Marrow Controversy Het boek trok na de uitgave door Hog onmiddellijk de aandacht in Schotland, wat niet verwonderlijk is, gezien het theologische klimaat in die tijd. James Hadow, rector van de theologische faculteit van St.-Andrews, deed in een synodepreek een scherpe aanval op de Marrow en Hog repliceerde. De controverse was een feit. De zaak kwam in een stroomversnelling, toen de General Assembly van 1720 de Marrow veroordeelde. De synode meende in het boek vijf ketterijen en zes antinomiaanse stellingen te kunnen aanwijzen. Een twaalftal predikanten, onder wie James Hog, Thomas Boston en de gebroeders Erskine, tekenden tegen dit synodebesluit appèl aan.
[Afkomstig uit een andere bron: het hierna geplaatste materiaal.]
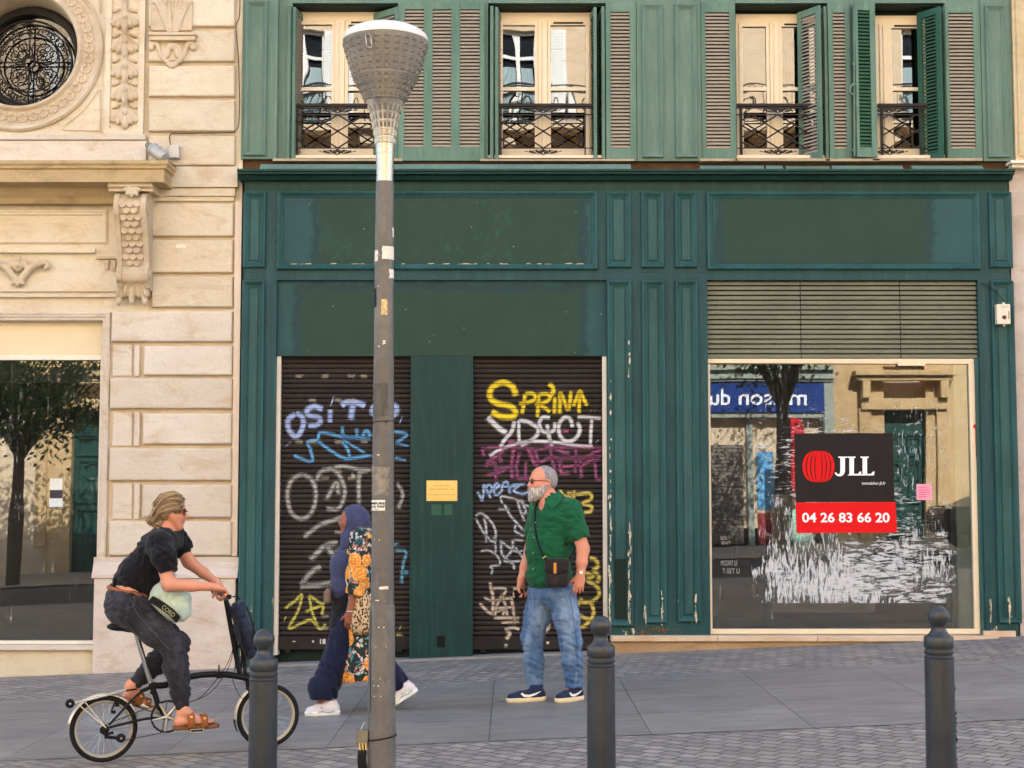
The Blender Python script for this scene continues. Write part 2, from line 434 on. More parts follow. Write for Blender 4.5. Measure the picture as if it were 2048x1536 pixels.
LT['cream'] = simple('cream_window_paint', rgb(222, 206, 178), .45, var=.05, vs=3)
LT['white'] = simple('white_frame_paint', rgb(226, 216, 200), .4, var=.06, vs=3, bump=.0005)
LT['iron'] = simple('wrought_iron', rgb(44, 40, 40), .45, .3, var=.25, bump=.001, bs=80)
LT['reveal'] = simple('dark_green_reveal', rgb(24, 38, 34), .6, var=.2)
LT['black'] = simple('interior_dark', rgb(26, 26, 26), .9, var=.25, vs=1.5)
LT['interior'] = simple('interior_wall', rgb(84, 82, 78), .9, var=.2, vs=1)
LT['roller'] = simple('roller_slats', rgb(48, 42, 40), .55, .1, var=.35, vs=2.5, bump=.0012, bs=30, stretch=(.3, 1, 3))
LT['roller_bar'] = simple('roller_bottom_bar', rgb(40, 38, 38), .45, .2, var=.3, vs=5, bump=.001)
LT['louvre_b'] = simple('vent_slats', rgb(122, 124, 106), .6, .0, var=.15, vs=2)
def glass_mat(name, refl, tint=(1, 1, 1, 1), wob=.0, wsc=1.2, dirt=.0):
    m = NT(name); t = m.t; t.nodes.remove(m.p)
    tr = m.n('ShaderNodeBsdfTransparent'); tr.inputs[0].default_value = tint
    gl = m.n('ShaderNodeBsdfGlossy'); gl.inputs['Roughness'].default_value = 0.008
    fr = m.n('ShaderNodeFresnel'); fr.inputs[0].default_value = 1.5
    fac = m.math('ADD', m.math('MULTIPLY', fr.outputs[0], 1.2), refl)
    mx = m.n('ShaderNodeMixShader'); m.L(m.math('MINIMUM', fac, 1.0), mx.inputs[0]); m.L(tr.outputs[0], mx.inputs[1]); m.L(gl.outputs[0], mx.inputs[2])
    if wob:
        b = m.n('ShaderNodeBump'); b.inputs['Distance'].default_value = wob; b.inputs['Strength'].default_value = 1
        m.L(m.noise(wsc, 1, .4, m.co((1.6, 1, .5)), .3), b.inputs['Height']); m.L(b.outputs[0], gl.inputs['Normal'])
    last = mx.outputs[0]
    if dirt:
        df = m.n('ShaderNodeBsdfDiffuse'); df.inputs[0].default_value = rgb(170, 165, 155)
        m2 = m.n('ShaderNodeMixShader'); d = m.noise(3, 8, .7, m.co((3, 1, .5)))
        m.L(m.ramp(d, [(.3, dirt*.4), (.8, dirt)]), m2.inputs[0]); m.L(last, m2.inputs[1]); m.L(df.outputs[0], m2.inputs[2]); last = m2.outputs[0]
    m.L(last, m.out.inputs[0]); return m.m
LT['pane_up'] = glass_mat('upper_window_glass', .135, (.55, .57, .56, 1), .0022, 1.4)
LT['pane_round'] = glass_mat('round_window_glass', .04, (.4, .42, .42, 1), .004, 2.5)
LT['pane_shop'] = glass_mat('shop_glass', .085, (.72, .75, .75, 1), .0006, 1.0, .018)

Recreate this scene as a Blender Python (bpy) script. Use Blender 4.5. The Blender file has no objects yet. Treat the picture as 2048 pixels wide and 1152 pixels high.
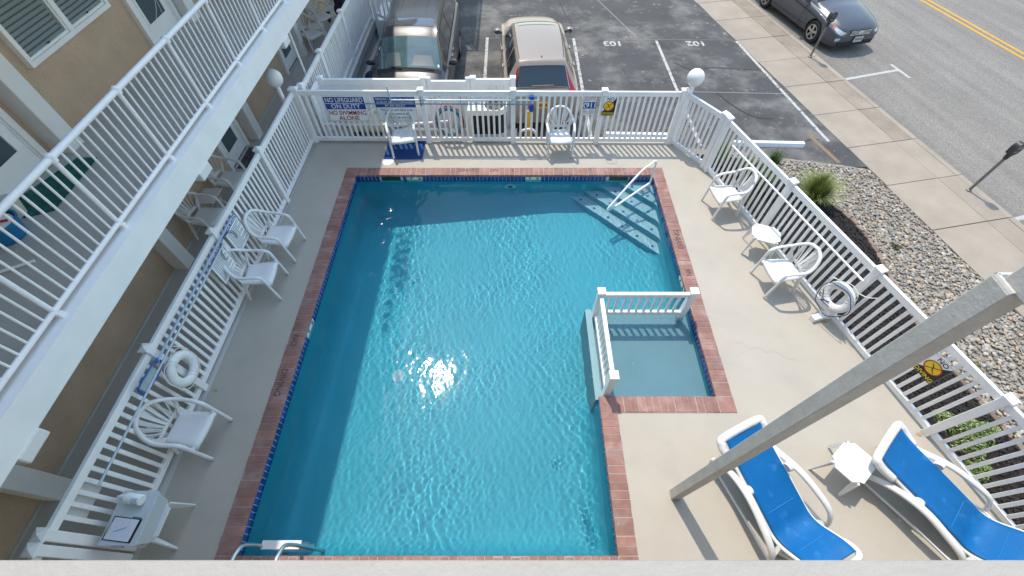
import bpy, bmesh, math, random
import numpy as np
from mathutils import Vector, Matrix, Euler
random.seed(7); RNG = np.random.default_rng(7)
SC = bpy.context.scene; COL = SC.collection
PI = math.pi; rad = math.radians
# ---------------------------------------------------------------- camera, sky, sun, exposure
cd = bpy.data.cameras.new('camera'); cam = bpy.data.objects.new('camera', cd); COL.objects.link(cam)
cam.location = (0, 0, 6.0); cam.rotation_euler = (rad(90 - 54.58), 0, 0)
cd.sensor_width = 36; cd.lens = 863 / 2048 * 36; cd.clip_start = .05; cd.clip_end = 600
SC.camera = cam
world = bpy.data.worlds.new('World'); SC.world = world; world.use_nodes = True
_nt = world.node_tree; _sky = _nt.nodes.new('ShaderNodeTexSky'); _sky.sky_type = 'NISHITA'; _sky.sun_disc = False
SUN_EL, SUN_AZ = 64.3, -22.2
_sky.sun_elevation = rad(SUN_EL); _sky.sun_rotation = rad(SUN_AZ); _sky.air_density = 1.9; _sky.dust_density = .9; _sky.ozone_density = 2.5
_nt.links.new(_sky.outputs[0], _nt.nodes['Background'].inputs[0]); _nt.nodes['Background'].inputs[1].default_value = .15
sl = bpy.data.lights.new('sun', 'SUN'); sl.energy = 2.05; sl.angle = rad(.5); sl.color = (1, .91, .78)
so = bpy.data.objects.new('sun', sl); COL.objects.link(so); so.location = (0, 0, 40)
_d = Vector((math.cos(rad(SUN_EL)) * math.sin(rad(SUN_AZ)), math.cos(rad(SUN_EL)) * math.cos(rad(SUN_AZ)), math.sin(rad(SUN_EL))))
so.rotation_euler = _d.to_track_quat('Z', 'Y').to_euler(); sl.cycles.is_caustics_light = True
SC.view_settings.view_transform = 'Standard'; SC.view_settings.look = 'None'; SC.view_settings.gamma = 1
SC.view_settings.exposure = 0.93
SC.cycles.use_denoising = True; SC.cycles.sample_clamp_indirect = 5; SC.cycles.max_bounces = 9
SC.cycles.diffuse_bounces = 6; SC.cycles.glossy_bounces = 4; SC.cycles.transmission_bounces = 8; SC.cycles.transparent_max_bounces = 8

# ---------------------------------------------------------------- materials
MATS = {}
def mat(name, col, rough=.6, var=0., vscale=3., fine=0., fscale=60., bump=0., bscale=120., metal=0., coat=0., spec=.5,
        rnd=0., trans=0., ior=1.45, col2=None, c2scale=1.5, c2lo=.55, c2hi=.7, detail=6, col3=None, c3scale=8, c3lo=.6, c3hi=.65, streak=0.):
    """principled material; colour varies with world-space noise, per-object randomness and a second worn colour"""
    if name in MATS: return MATS[name]
    m = bpy.data.materials.new(name); m.use_nodes = True; nt = m.node_tree; b = nt.nodes['Principled BSDF']; L = nt.links.new
    b.inputs['Roughness'].default_value = rough; b.inputs['Metallic'].default_value = metal
    b.inputs['Coat Weight'].default_value = coat; b.inputs['Coat Roughness'].default_value = .06
    b.inputs['Specular IOR Level'].default_value = spec; b.inputs['Transmission Weight'].default_value = trans; b.inputs['IOR'].default_value = ior
    geo = nt.nodes.new('ShaderNodeNewGeometry'); pos = geo.outputs['Position']
    def noise(s, det=detail, r=.6):
        n = nt.nodes.new('ShaderNodeTexNoise'); n.inputs['Scale'].default_value = s; n.inputs['Detail'].default_value = det
        n.inputs['Roughness'].default_value = r; L(pos, n.inputs['Vector']); return n.outputs['Fac']
    def ramp(f, lo, hi, a=0., z=1.):
        r = nt.nodes.new('ShaderNodeMapRange'); r.inputs[1].default_value = lo; r.inputs[2].default_value = hi
        r.inputs[3].default_value = a; r.inputs[4].default_value = z; L(f, r.inputs[0]); return r.outputs[0]
    rgb = nt.nodes.new('ShaderNodeRGB'); rgb.outputs[0].default_value = (*col, 1); cur = rgb.outputs[0]
    if col2 is not None:
        mx = nt.nodes.new('ShaderNodeMix'); mx.data_type = 'RGBA'; L(ramp(noise(c2scale, 10, .65), c2lo, c2hi), mx.inputs[0])
        L(cur, mx.inputs[6]); mx.inputs[7].default_value = (*col2, 1); cur = mx.outputs[2]
    if col3 is not None:
        mx = nt.nodes.new('ShaderNodeMix'); mx.data_type = 'RGBA'; L(ramp(noise(c3scale, 8, .7), c3lo, c3hi), mx.inputs[0])
        L(cur, mx.inputs[6]); mx.inputs[7].default_value = (*col3, 1); cur = mx.outputs[2]
    def mul(f):
        nonlocal cur
        h = nt.nodes.new('ShaderNodeVectorMath'); h.operation = 'SCALE'; L(cur, h.inputs[0]); L(f, h.inputs['Scale']); cur = h.outputs[0]
    if var: mul(ramp(noise(vscale), .3, .7, 1 - var, 1 + var))
    if fine: mul(ramp(noise(fscale, 3, .7), .3, .7, 1 - fine, 1 + fine))
    if streak:
        tc = nt.nodes.new('ShaderNodeTexCoord'); mp = nt.nodes.new('ShaderNodeMapping'); mp.inputs['Scale'].default_value = (2.6, .07, 1); L(tc.outputs['Object'], mp.inputs[0])
        n = nt.nodes.new('ShaderNodeTexNoise'); n.inputs['Scale'].default_value = 1; n.inputs['Detail'].default_value = 5; L(mp.outputs[0], n.inputs['Vector']); mul(ramp(n.outputs['Fac'], .35, .65, 1 - streak, 1 + streak))
    if rnd:
        oi = nt.nodes.new('ShaderNodeObjectInfo'); mul(ramp(oi.outputs['Random'], 0, 1, 1 - rnd, 1 + rnd))
    L(cur, b.inputs['Base Color'])
    if bump:
        bn = nt.nodes.new('ShaderNodeBump'); bn.inputs['Strength'].default_value = bump; bn.inputs['Distance'].default_value = .01
        L(noise(bscale, 4), bn.inputs['Height']); L(bn.outputs[0], b.inputs['Normal'])
    MATS[name] = m; return m
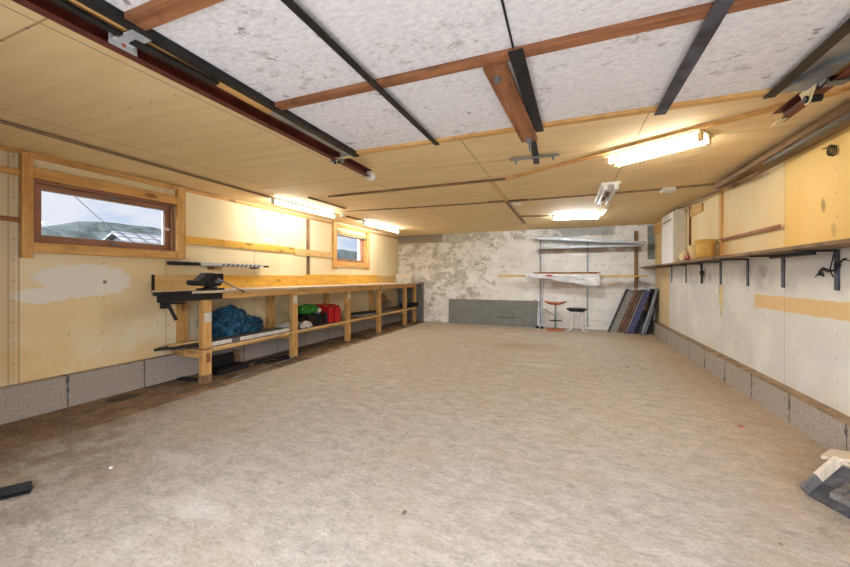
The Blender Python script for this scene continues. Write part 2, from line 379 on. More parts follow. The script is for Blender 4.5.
def fn_hill(n):
    p = n.pos(); f = n.noise(p, .5, 6, .7)
    return n.mix(n.ss(f, .35, .65), rgb(50, 56, 54), rgb(80, 86, 84))
M_hill = material('hazy_forest', fn_hill, 1, 0, 0)
M_grass = plain('winter_grass', rgb(92, 96, 80), .95, 0, .25, .6)
def fn_roof(n):
    x, y, z = n.xyz(n.pos()); s = n.ss(n.modd(y, 0, .5), .03, .08); 
    t = n.ss(n.modd(z, 0, .16), .01, .03)
    return n.mix(n.mul(s, t), rgb(66, 68, 72), rgb(122, 122, 122))
M_roof = material('pale_corrugated_roof', fn_roof, .6)
M_gable = plain('grey_cladding', rgb(80, 86, 92), .8, 0, .1, 3)
M_outer = plain('grey_render', rgb(150, 146, 140), .9)

# ------------------------------------------------------------------ geometry helpers
def bm_new(): return bmesh.new()
def box(b, x0, x1, y0, y1, z0, z1, M=None):
    vs = [b.verts.new(Vector(v) if M is None else M @ Vector(v)) for v in
          ((x0, y0, z0), (x1, y0, z0), (x1, y1, z0), (x0, y1, z0), (x0, y0, z1), (x1, y0, z1), (x1, y1, z1), (x0, y1, z1))]
    for f in ((0, 3, 2, 1), (4, 5, 6, 7), (0, 1, 5, 4), (1, 2, 6, 5), (2, 3, 7, 6), (3, 0, 4, 7)): b.faces.new([vs[i] for i in f])
    return b
def bar(b, p0, p1, w, h, up=(0, 0, 1)):      # a bar of width w and height h from p0 to p1
    p0, p1 = Vector(p0), Vector(p1); d = p1-p0; L = d.length; d.normalize()
    u = Vector(up); s = d.cross(u)
    if s.length < 1e-4: s = d.cross(Vector((1, 0, 0)))
    s.normalize(); u = s.cross(d)
    M = Matrix((s, d, u)).transposed().to_4x4(); M.translation = p0
    return box(b, -w/2, w/2, 0, L, -h/2, h/2, M)
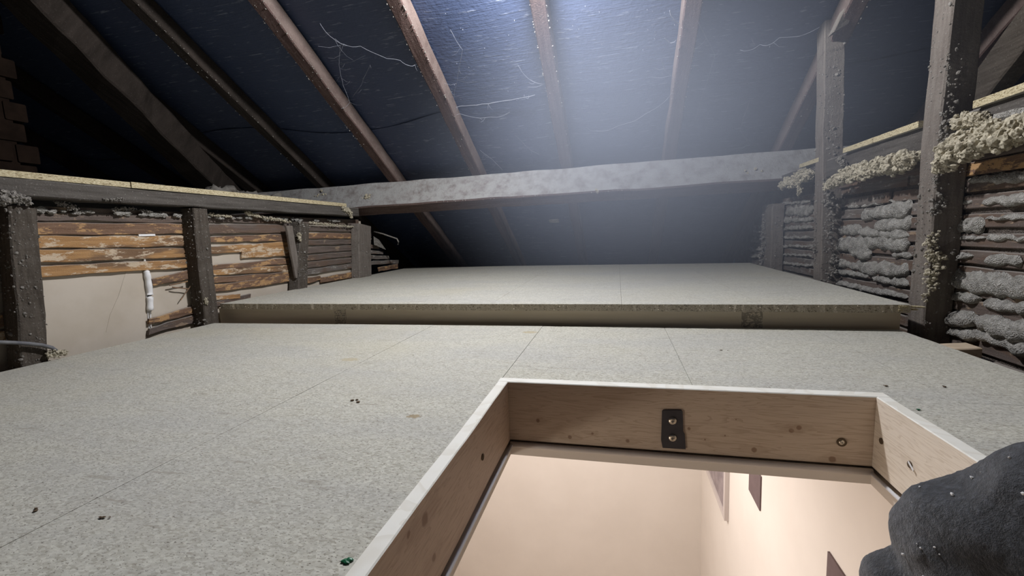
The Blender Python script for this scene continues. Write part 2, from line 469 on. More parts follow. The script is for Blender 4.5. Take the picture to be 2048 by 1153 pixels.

Hun schriftelijk protest bij de synode droeg de naam Representation. Vandaar hun bijnaam representers of later marrow men. Uiteindelijk verwierp de synode van 1722 het appèl van de representers en bekrachtigde de veroordeling van de Marrow met een stemverhouding van 134 tegen vijf, met 21 onthoudingen. De ruimte ontbreekt hier om verder op deze strijd om de Marrow in te gaan. De belangstellende lezer zij verwezen naar bijvoorbeeld de dissertatie van David C. Lachman (1988).
Dwalingen
Zekerheid des geloofs Overigens komt het mij voor dat de twaalf representers met hun waardige protest tegen de veroordeling van het boek door hun synode het gelijk aan hun kant hadden. De Marrow is zeker niet antinomiaans. Dat de schrijver zich altijd even helder uitdrukt, wil ik niet beweren. Zelfs Ebenezer Erskine, die tot de twaalf verdedigers van het boek behoorde, heeft verklaard dat hij het nooit aan iemand zou aanbevelen zonder hem te vertellen dat er onvoorzichtige uitdrukkingen in staan. Dat laat echter onverlet dat de grondtonen van de schriftuurlijke genadeleer er helder in doorklinken. Dat men ook vandaag misbruik van het boek kan maken, acht ik wel zeker. Sommigen die weinig of niets moeten hebben van het benadrukken van de noodzaak van het voor Christus plaatsmakend werk in zondaarsharten, zullen zich maar al te graag op Fishers afkeer van het neonomianisme beroepen. Zij doen daarmee echter zowel de schrijver als het boek onrecht.